Still, there were always Irish writers who resisted the lure of such restrictions, who bore in mind the limitless possibilities indicated by Joyce, and the immense achievement of Yeats, and activated their own literary impulses accordingly. Flann O’Brien comes to mind, along with the Bell’s editorial staff and contributors: the O’Faolain dissentients. In 1951, Dillon Johnston reminds us, came the Dolmen Press, under whose imprint first collections by Thomas Kinsella, Richard Murphy and John Montague were issued in due course. Dillon Johnston has a good deal to say about these poets and others, much of it enlightening; he is, however, a literary historian and critic, and not a social historian, and consequently the atmosphere prevailing in Ireland at various moments is not made altogether palpable in his book. Verse-patterns, tone and focus are what he is interested in, not the patterns formed by an interaction between historical circumstances and poetic practices, though he doesn’t underestimate the importance of the latter. Irish Poetry after Joyce consists of six chapters, in four of which a present-day poet is juxtaposed with a slightly earlier one, to illuminating effect. Kinsella/Clarke, Montague/Devlin, Heaney/Kavanagh, Mahon/MacNeice: these are the arrangements, designed to show how each of the younger poets revises or extends or sidesteps the tradition embodied in the predecessor he’s placed alongside. Johnston’s opening chapter considers ‘the Irish poet and his society’, though without placing too much emphasis on the extra-literary ingredients of that society, and in Chapter Six the author briefly adverts to the work of certain poets not appraised elsewhere, like Murphy and Muldoon. Whom does he omit? Most noticeably, Paul Durcan and Tom Paulin: the Southern jauntiness of one, and the Northern astringency of the other, seem to call for recognition in a study like this. Paulin’s appropriation of the ‘Lagan Jacobins’, the Presbyterian and free-thinking republicans of the 1790s – forms an attractive addition to those historical motifs which explain or enhance, for contemporary poets, some aspect of the present, with its predicaments. Poems like Paulin’s ‘Desertmartin’ (included in the Faber anthology) look backwards and forwards at the same time: back in response to the ‘local stir’, the consciousness of being in a special position, and forward to a recovery of something sorely missed, like the democratic spirit that went out with the 18th century.

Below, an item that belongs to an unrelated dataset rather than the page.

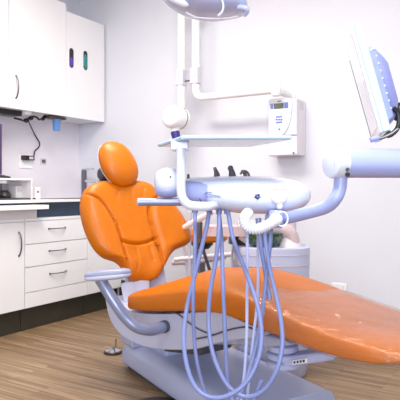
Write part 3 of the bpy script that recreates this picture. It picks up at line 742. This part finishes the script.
# hoses
def hose(pts, r, m='hose', y0=1.74):
    n = len(pts); P = []
    for i, q in enumerate(pts):
        Y = q[2] if len(q) > 2 else y0
        P.append(at(q[0], q[1], Y))
    return link('hose', tube(nb(), P, r, seg=12, smooth=8), M[m], du)
hose([(209.5,206,1.76),(207,225,1.74),(201,250),(193,282),(186.5,310),(183.8,340,1.70),(187.5,368,1.66),(197,389,1.63),(213,398,1.61),(232,394,1.60),(248,380,1.60),(258.5,358,1.61),(261.5,335,1.63),(259,312,1.66),(252,288,1.70),(242,262),(233,238),(227,206,1.77)], .0069)
hose([(219.3,206,1.78),(218.5,235),(215.5,262),(210.5,290),(208.5,318,1.74),(211,345,1.72),(218,368,1.70),(230,388,1.68),(247,397,1.66),(264,390,1.65),(276,372,1.64),(282,348,1.65),(281.5,325,1.67),(277,300,1.70),(270,270,1.72),(266,245),(264,222,1.74)], .0069)
hose([(218.5,207,1.81),(221.5,240,1.80),(222.8,280),(224,310),(225.5,345),(227.5,380,1.74),(233,402,1.72),(240,409,1.70),(252,402,1.70),(262,380,1.70)], .0066)
hose([(195,204,1.79),(195,235),(194.3,270),(193,300),(194,335,1.76),(197.5,365,1.76),(205,392,1.76),(214,408,1.74)], .0060, 'hose')
hose([(247,219,1.80),(247.3,255,1.80),(247,300,1.80),(246.5,340,1.79),(244,378,1.78),(240,404,1.77)], .0052, 'hosel')
hose([(258.5,218,1.76),(261,245,1.76),(265,270,1.76),(270,300,1.74)], .0070, 'hose')
hose([(271.5,219,1.74),(270,245,1.74),(266,280,1.74),(262,315,1.74),(256,345,1.74),(248,375,1.72),(240,395,1.70),(236,402,1.7)], .0066)
hose([(258,219,1.82),(258,260,1.82),(257.5,300,1.82),(253,340,1.80),(250,370,1.8),(247,400,1.8)], .0048, 'hosel')
for i, (x, y, Y) in enumerate(((195,208,1.79),(209.3,209,1.76),(219,209,1.78),(227,209,1.77),(258.5,222,1.76),(271.5,222,1.74))):
    c = at(x, y, Y)
    link('hose_collar', tube(nb(), [c+V((0,0,.012)), c-V((0,0,.016))], .0095, seg=12, smooth=0), M['tube'], du)
# instruments resting on the console
for i, (x, y0, y1, lean, lab) in enumerate(((188.3,174.5,180,0,'short dark instrument tip at the left end of the delivery unit'),
    (216.5,168,178,-1.6,'slim dark handpiece standing behind the delivery unit, second from the left'),
    (232.5,167.5,178,-2.0,'thick dark handpiece in the middle behind the delivery unit'),
    (246,170.5,178,-3.6,'curved silver-grey instrument tip at the right behind the delivery unit'))):
    Yi = 1.90; c = at(x, y1, Yi)
    t = thing('handpiece', lab, 'dental instrument', c)
    r = (.006, .0085, .013, .0075)[i]
    link('grip', tube(nb(), [c, at(x+lean*.3, (y0+y1)/2, Yi), at(x+lean*.8, y0+1, Yi)], r, seg=14, smooth=6, rfun=lambda t: 1.1-.5*t), M['dgrey'], t)
    link('tip', ellipsoid(nb(), at(x+lean, y0+.8, Yi), cw(r*.75,0,0), cw(0,r*.7,0), V((0,0,r*.8)), 14, 10), M['satin'] if i in (1,3) else M['dgrey'], t)
    if i == 3: link('nozzle', tube(nb(), [at(240,174,Yi), at(242.5,172,Yi), at(245,171,Yi), at(248,173,Yi), at(249.5,177,Yi)], .004, seg=8), M['satin'], t)
    if i == 1: link('nozzle', tube(nb(), [at(214.5,169,Yi), at(217,171,Yi), at(219.5,176,Yi)], .004, seg=8), M['satin'], t)

# ================================================================== BEHIND: cuspidor unit, stool
YC = 3.05
cc = at(271, 250, YC+.2)
cu = thing('cuspidor_unit', 'white rounded cuspidor cabinet with an arched top behind the chair', 'cuspidor', (cc.x, cc.y, 0))
def rbox_pts(c, ax, ay, rx, ry, z, n=40, pw=.5):
    return [V((0,0,z))+V((c.x, c.y, 0))+ax*rx*math.copysign(abs(math.cos(a))**pw, math.cos(a))+ay*ry*math.copysign(abs(math.sin(a))**pw, math.sin(a)) for a in [2*math.pi*k/n for k in range(n)]]
ax_, ay_ = cw(1,0,0), cw(0,1,0)
zt = H-(248.5-HZ)/F*YC
cab = link('cabinet', loft(nb(), [rbox_pts(cc, ax_, ay_, rx, .2*rx/.215, z, pw=.62) for rx, z in ((.19,0),(.20,.02),(.208,.3),(.215,zt-.02),(.212,zt-.004),(.205,zt))]), M['shell'], cu)
for z in (zt-.10, zt-.04):
    link('trim_line', tube(nb(), rbox_pts(cc, ax_, ay_, .2165, .2, z, pw=.62)+[rbox_pts(cc, ax_, ay_, .2165, .2, z, pw=.62)[0]], .0022, seg=6, smooth=0, cap=False), M['rose'], cab)
# arch over the bowl
ya = YC+.12
ar_ = [at(238,228,ya), at(262,227.5,ya), at(280,229,ya), at(288.5,233,ya), at(292,240,ya), at(293,250,ya)]
link('arch', tube(nb(), ar_, .058, seg=20, smooth=8, flat=.75), M['rose'], cu)
link('arch_foot', lathe(nb(), V((at(290,250,ya).x, at(290,250,ya).y, zt)), (0,0,1), [(0,.001),(0,.065),(.02,.062),(.06,.045),(.09,.04)]), M['offw'], cu)
link('back_column', loft(nb(), [rbox_pts(at(287,220,ya+.09), ax_, ay_, rx, rx*.8, z, pw=.7) for rx, z in ((.055,zt),(.052,.93),(.05,1.0),(.04,1.02))]), M['collar'], cu)
bw = link('bowl', lathe(nb(), V((at(264,240,ya).x, at(264,240,ya).y, zt)), (0,0,1), [(0,.001),(0,.06),(.02,.09),(.07,.112),(.078,.112),(.076,.104),(.03,.07),(.02,.001)], 36), M['green'], cu)
bw['label'] = 'dark green glass bowl'
link('bowl_surround', lathe(nb(), V((at(250,240,ya+.17).x, at(250,240,ya+.17).y, zt)), (0,0,1), [(0,.001),(0,.13),(.10,.13),(.10,.001)], 30), M['dgreen'], cu)
# assistant shelf with tan tray
sx = at(218,232,3.2)
sh_ = link('assistant_shelf', loft(nb(), [rbox_pts(at(227,232,3.2), ax_, ay_, .13, .1, z, pw=.6) for z in (.79,.80,.835,.845)]), M['rose'], cu)
link('shelf_arm', tube(nb(), [at(240,236,3.2), at(252,244,3.2), at(262,249,3.2)], .02, seg=12), M['offw'], cu)
# lower tubing rack at left (white loops)
rk = thing('suction_rack', 'low white rack with hanging grey suction tubes behind the chair seat', 'suction rack', V((at(196,300,3.45).x, at(196,300,3.45).y, 0)))
Yk = 3.45
link('rail', tube(nb(), [at(174,260,Yk), at(185,258.5,Yk), at(200,257,Yk), at(220,255.5,Yk), at(232,254,Yk)], .015, seg=12), M['offw'], rk)
link('rail', tube(nb(), [at(172,263,Yk+.05), at(190,262,Yk+.05), at(208,260,Yk+.05), at(226,256,Yk+.05)], .016, seg=12), M['rose'], rk)
link('upright', tube(nb(), [at(189.5,212,Yk), at(189,240,Yk), at(190,280,Yk), V((at(190,300,Yk).x, at(190,300,Yk).y, .02))], .014, seg=12), M['collar'], rk)
link('upright', tube(nb(), [at(183,238,Yk), at(186,262,Yk), at(190,285,Yk)], .009, seg=10), M['collar'], rk)
link('foot', lathe(nb(), V((at(190,300,Yk).x, at(190,300,Yk).y, 0)), (0,0,1), [(0,.001),(0,.13),(.015,.13),(.03,.02),(.03,.001)]), M['collar'], rk)
link('suction_tube', tube(nb(), [at(201,222,Yk-.05), at(201,240,Yk-.05), at(207,262,Yk-.05), at(216,285,Yk-.05)], .010, seg=10), M['dgrey'], rk)
link('suction_tube', tube(nb(), [at(236,236,Yk-.05), at(232,256,Yk-.05), at(236,285,Yk-.05)], .008, seg=10), M['collar'], rk)
# stool
c = at(202, 236, 3.98); t = thing('operator_stool', 'orange-seated operator stool behind the chair, seen past the hoses', 'stool', (c.x, c.y, 0))
zs_ = c.z
link('seat', lathe(nb(), (c.x, c.y, zs_-.035), (0,0,1), [(0,.001),(0,.17),(.015,.185),(.055,.185),(.08,.155),(.088,.001)], 40), M['orange'], t)
link('mechanism', lathe(nb(), (c.x, c.y, zs_-.09), (0,0,1), [(0,.001),(0,.05),(.03,.08),(.054,.08),(.054,.001)], 24), M['black'], t)
link('column', tube(nb(), [(c.x, c.y, .10), (c.x, c.y, zs_-.09)], .025, seg=16, smooth=0), M['satin'], t)
for k in range(5):
    an = k*2*math.pi/5+.3; d = V((math.cos(an), math.sin(an), 0))
    l = link('leg', tube(nb(), [V((c.x, c.y, .11)), V((c.x, c.y, .10))+d*.13, V((c.x, c.y, .065))+d*.24], .02, seg=10), M['satin'], t)
    link('castor', lathe(nb(), V((c.x, c.y, .028))+d*.24-d.cross(V((0,0,1)))*.012, d.cross(V((0,0,1))), [(0,.001),(0,.027),(.024,.027),(.024,.001)], 18), M['black'], l)

# ================================================================== OPERATING LIGHT (top) 
YL = 2.5
lt = thing('operating_light', 'blue translucent dental operating light at the top, in front of the x-ray arm', 'operating light', at(206, 0, YL))
secs = []
tab = [(161,-8,-3.0,.02),(166,-9,2.5,.07),(173,-10,7,.11),(182,-11,11.5,.14),(193,-11,15,.155),(206,-11,17.3,.16),(219,-10,17.2,.155),(231,-9,15.8,.14),(240,-5,14.6,.11),(245.5,2,13.2,.07),(247,6,10.5,.035)]
for px, y0_, y1_, hd_ in tab:
    X = (px-200)/F*YL; zc = H-((y0_+y1_)/2-HZ)/F*YL; hz = (y1_-y0_)/2/F*YL
    secs.append([cw(X, YL+hd_*math.copysign(abs(math.cos(a))**.8, math.cos(a)), zc+hz*math.copysign(abs(math.sin(a))**.8, math.sin(a))) for a in [2*math.pi*k/28 for k in range(28)]])
lh = link('lamp_head', loft(nb(), secs), M['lamp'], lt, subs=1)
link('lower_rim', tube(nb(), [at(x, y, YL-.1+.02*abs(x-212)/30) for x, y in ((186,12.5),(195,17),(208,18.6),(225,18.6),(238,16.5))], .004, seg=8), M['collar'], lh)
link('cover_band', tube(nb(), [at(x, y, YL-.145) for x, y in ((219,-8),(222,0),(223.5,6),(222,12),(218,16))], .007, seg=8, flat=.5), M['lampw'], lh)
link('handle', tube(nb(), [at(238,7,YL-.08), at(245,8,YL-.09), at(247,11,YL-.08), at(244,15,YL-.06)], .012, seg=10), M['lamp'], lt)
link('side_shield', ellipsoid(nb(), at(176,-1,YL-.10), cw(.055,0,-.03), cw(0,.02,0), cw(.01,0,.018), 20, 12), M['lampw'], lt)
lc = at(206, -8, YL)
link('yoke', tube(nb(), [lc, lc+V((0,0,.12)), lc+cw(.15,.1,0)+V((0,0,.28)), lc+cw(.45,.2,0)+V((0,0,.38))], .022, seg=14), M['white'], lt)
le = lc+cw(.45,.2,0)+V((0,0,.38))
link('ceiling_pole', tube(nb(), [le-V((0,0,.03)), V((le.x, le.y, 2.859))], .035, seg=18, smooth=0), M['white'], lt)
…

In his preface Thomas Kinsella explains his somewhat skimpy selection of recent poems by remarking that ‘the adequate presentation of contemporary careers would require another book.’ Muldoon, who includes no fewer than thirteen poems by any of his contributors (MacNeice has over thirty), has surely provided it. He starts with Patrick Kavanagh and ends with Medbh McGuckian, and between these two – the exponent of the out-of-doors and the domestic prestidigitator – presents a range of poems shaped by criteria so exacting, and so felicitously composed, in almost every instance, that complaint on any ground seems out of place.